I'm confused by this lede about the latest Bush poll numbers:
A new USA Today/Gallup poll finds 37% of Americans approving of the way Bush is handling his job as president and 59% disapproving. Despite many extraordinary events dominating the news over the past weeks -- including the ongoing conflict between Israel and Hezbollah in Lebanon and Bush's high-visibility trip to Europe -- this slight drop from the 40% approval rating measured earlier in the month is not statistically significant and falls within the margin of error between the two surveys. The current 37% rating is similar to his average approval rating of 37% for all of June.

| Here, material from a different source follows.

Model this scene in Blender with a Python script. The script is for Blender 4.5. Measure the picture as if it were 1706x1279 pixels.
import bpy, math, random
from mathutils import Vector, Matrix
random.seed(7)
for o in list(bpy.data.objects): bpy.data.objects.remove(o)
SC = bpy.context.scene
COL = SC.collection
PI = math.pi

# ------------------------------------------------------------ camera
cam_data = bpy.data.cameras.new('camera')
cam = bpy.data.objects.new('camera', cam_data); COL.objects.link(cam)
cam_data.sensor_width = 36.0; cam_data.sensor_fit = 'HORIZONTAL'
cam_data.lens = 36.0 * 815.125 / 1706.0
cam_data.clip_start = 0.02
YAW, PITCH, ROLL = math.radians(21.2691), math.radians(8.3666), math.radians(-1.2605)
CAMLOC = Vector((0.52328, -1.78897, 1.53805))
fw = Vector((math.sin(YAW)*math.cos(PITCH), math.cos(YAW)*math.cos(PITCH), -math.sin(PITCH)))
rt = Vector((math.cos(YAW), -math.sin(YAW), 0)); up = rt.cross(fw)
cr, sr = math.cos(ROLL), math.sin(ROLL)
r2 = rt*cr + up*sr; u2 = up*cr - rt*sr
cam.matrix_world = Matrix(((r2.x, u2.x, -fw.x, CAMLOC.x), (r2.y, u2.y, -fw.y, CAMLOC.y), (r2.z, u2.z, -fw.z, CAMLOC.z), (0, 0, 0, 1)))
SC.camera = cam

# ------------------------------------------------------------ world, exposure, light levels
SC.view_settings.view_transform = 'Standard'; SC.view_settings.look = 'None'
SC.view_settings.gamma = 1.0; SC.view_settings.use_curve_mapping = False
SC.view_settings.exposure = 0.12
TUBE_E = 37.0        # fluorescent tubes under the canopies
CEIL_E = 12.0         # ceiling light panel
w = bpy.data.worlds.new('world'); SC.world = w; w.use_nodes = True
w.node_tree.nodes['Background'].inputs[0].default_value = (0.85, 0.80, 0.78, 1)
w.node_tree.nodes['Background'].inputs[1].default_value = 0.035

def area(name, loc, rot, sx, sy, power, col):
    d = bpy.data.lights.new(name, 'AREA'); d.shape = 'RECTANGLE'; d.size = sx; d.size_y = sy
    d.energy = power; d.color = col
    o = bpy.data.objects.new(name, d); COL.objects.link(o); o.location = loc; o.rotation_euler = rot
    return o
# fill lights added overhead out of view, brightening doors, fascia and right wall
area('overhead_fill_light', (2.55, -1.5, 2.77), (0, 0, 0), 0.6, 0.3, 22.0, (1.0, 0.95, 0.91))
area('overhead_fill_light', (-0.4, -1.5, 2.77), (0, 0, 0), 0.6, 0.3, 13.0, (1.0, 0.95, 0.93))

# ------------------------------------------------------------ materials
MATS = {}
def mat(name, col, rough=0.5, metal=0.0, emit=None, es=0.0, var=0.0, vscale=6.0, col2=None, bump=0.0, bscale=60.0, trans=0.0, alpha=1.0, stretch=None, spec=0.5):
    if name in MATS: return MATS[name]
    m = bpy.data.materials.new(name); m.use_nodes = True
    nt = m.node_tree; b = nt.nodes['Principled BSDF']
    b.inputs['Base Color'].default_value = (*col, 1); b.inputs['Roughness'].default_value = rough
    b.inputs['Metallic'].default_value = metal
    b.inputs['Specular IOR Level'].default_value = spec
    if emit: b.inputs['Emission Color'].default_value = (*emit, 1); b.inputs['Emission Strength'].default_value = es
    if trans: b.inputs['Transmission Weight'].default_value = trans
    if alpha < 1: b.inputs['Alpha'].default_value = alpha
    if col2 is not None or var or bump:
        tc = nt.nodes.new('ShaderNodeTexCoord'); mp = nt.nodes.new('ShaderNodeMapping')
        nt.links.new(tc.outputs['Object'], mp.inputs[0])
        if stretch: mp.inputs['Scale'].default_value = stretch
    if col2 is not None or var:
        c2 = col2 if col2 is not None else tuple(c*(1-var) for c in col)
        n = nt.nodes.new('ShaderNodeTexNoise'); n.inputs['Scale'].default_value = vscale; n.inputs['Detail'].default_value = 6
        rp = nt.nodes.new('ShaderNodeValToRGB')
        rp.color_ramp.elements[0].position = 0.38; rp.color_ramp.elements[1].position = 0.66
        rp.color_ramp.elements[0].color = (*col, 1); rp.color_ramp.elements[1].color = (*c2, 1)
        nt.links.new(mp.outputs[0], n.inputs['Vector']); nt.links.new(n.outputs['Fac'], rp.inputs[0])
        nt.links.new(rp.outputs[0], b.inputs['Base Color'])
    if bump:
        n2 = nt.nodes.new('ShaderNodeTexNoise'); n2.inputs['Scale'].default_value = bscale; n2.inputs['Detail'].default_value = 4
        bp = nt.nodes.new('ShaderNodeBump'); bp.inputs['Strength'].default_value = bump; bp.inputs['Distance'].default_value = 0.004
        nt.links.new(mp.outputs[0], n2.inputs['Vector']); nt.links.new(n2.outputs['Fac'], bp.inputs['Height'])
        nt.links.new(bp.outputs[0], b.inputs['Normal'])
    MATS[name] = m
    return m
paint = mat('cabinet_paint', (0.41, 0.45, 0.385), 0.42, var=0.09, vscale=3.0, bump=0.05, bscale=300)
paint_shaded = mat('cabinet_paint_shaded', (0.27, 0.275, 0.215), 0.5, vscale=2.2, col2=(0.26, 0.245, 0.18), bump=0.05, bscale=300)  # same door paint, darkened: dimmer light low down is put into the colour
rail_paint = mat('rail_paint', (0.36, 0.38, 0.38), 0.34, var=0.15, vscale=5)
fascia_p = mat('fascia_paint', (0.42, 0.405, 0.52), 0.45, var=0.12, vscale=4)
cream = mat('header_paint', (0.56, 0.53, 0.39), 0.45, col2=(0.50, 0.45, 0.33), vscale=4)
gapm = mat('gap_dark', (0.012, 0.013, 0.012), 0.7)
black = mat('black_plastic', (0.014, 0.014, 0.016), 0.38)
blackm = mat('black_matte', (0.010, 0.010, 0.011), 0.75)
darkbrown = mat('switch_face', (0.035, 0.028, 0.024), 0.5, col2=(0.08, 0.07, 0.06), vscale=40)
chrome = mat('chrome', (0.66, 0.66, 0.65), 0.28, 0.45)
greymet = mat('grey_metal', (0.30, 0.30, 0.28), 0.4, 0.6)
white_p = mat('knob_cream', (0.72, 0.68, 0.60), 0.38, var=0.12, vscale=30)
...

Granted, there were many extraordinary events in the last few weeks. Gallup identifies some of them. We also have North Korea testing missiles, Iran's defiance, and the first veto of the Bush presidency. On a far larger scale, the September 11 attacks were extraordinary events; Bush's poll numbers went up. Also on a larger scale, Hurricane Katrina was an extraordinary event; Bush's poll numbers went down.
So I'm not sure what the writer at Gallup expected. Extraordinary events occurred, so Bush's poll numbers should have changed? Is that the expectation? If so, which direction should the numbers head?
One way to read this is that the expansion of war in the Middle East is bad and that Bush's expletive-filled, chancellor-groping European excursion (NOTE: AFAIK, Bush only used 1 expletive and groped but one chancellor; I'm exaggerating for comedic effect, not stating literal facts.) was bad. Given these bad events, the writer naturally expected Bush's poll numbers to go down. The poll numbers did go down, but apparently not enough to satisfy Joseph Carroll, author of the piece.